É isso, sim. Ele está querendo organizar a discussão, o debate. Para manter isso, o governo precisa sinalizar que está fazendo a sua parte, tomando os primeiros passos. Mas precisa de disposição mais firme para controlar gastos. As medidas anunciadas são calcadas em aumento de receita. Algumas delas são ‘viagem’, eles não vão conseguir o que imaginam. A parte de gastos prevista no pacote está exagerada; dificilmente conseguirão os R$ 50 bilhões de corte de despesas. Falta o arcabouço fiscal de longo prazo. Como supostamente eles entendem que deram o primeiro passo para a coordenação da política fiscal com a monetária, provavelmente imaginam que o BC possa dar uma ajuda agora na reunião do Copom.

O que seria essa ajuda?

Um sinal de boa vontade. Não é reduzir a Selic, que não tem cabimento; mas um sinal na comunicação. Mas não vai acontecer. Esse é um campo perfeito para frustração (do governo). O BC não vai vacilar. A taxa de juros vai ser mantida em 13,75%, e o BC vai continuar apontando para o risco fiscal e dizendo que tem disposição para subir os juros se precisar.

A pressão sobre o BC não vai resolver?

O BC não vai ceder. É o trabalho dele. Eles têm uma reputação e um currículo a defender. Na comunicação, está escrito que eles podem subir os juros se as circunstâncias exigirem. Eu acho que não vai mudar isso.

Por quê?

Porque o arcabouço fiscal é ainda uma promessa. Os juros reais de mercado estão todos acima de 6% ao ano – sinal de que os investidores estão com um pé atrás. Esse governo quer recuperar o crescimento econômico de qualquer modo.

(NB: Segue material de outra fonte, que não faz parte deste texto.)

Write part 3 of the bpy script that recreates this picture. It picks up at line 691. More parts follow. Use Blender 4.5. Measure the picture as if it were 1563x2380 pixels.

Eles acreditam que aumentar os gastos é o caminho para recuperar o crescimento, o que é uma grande falácia.

Há um incômodo de Haddad em relação aos juros altos num quadro de forte desaceleração da atividade econômica, que joga pressão para o presidente do BC. Como avalia essa pressão?

Tem uma pressão fortíssima sobre o BC. A pressão está lá. Vemos no dia a dia, na imprensa, toda hora aparece. O próprio Haddad já disse que a inflação é mais baixa (no País) do que em vários países desenvolvidos e que o juro real é o mais alto do mundo. Como eles têm pressa, os juros reais são um obstáculo.

Lula também criticou a autonomia do BC.

Lula deveria agradecer pela autonomia. Se não fosse a aprovação dela, ele iria herdar uma situação muito pior. Ninguém tem dúvida de que, do jeito que (Jair) Bolsonaro se virou para ser reeleito, ele iria avançar sobre o BC do jeito que avançou nos Estados, na Petrobras. E não teríamos hoje a inflação perto de 6%; teríamos um quadro muito pior. Lula não deveria se revoltar.

Há uma tentação do governo em mudar a meta de inflação.

O ideal seria a administração se convencer de que não é recomendável mudar a meta e antecipar a decisão. Por si só, isso reverteria uma parte da preocupação de risco do mercado. Mas isso não prescinde de um ajuste fiscal mais robusto do que está sendo planejado. Não tem como abrir mão disso.

As informações são do jornal O Estado de S. Paulo.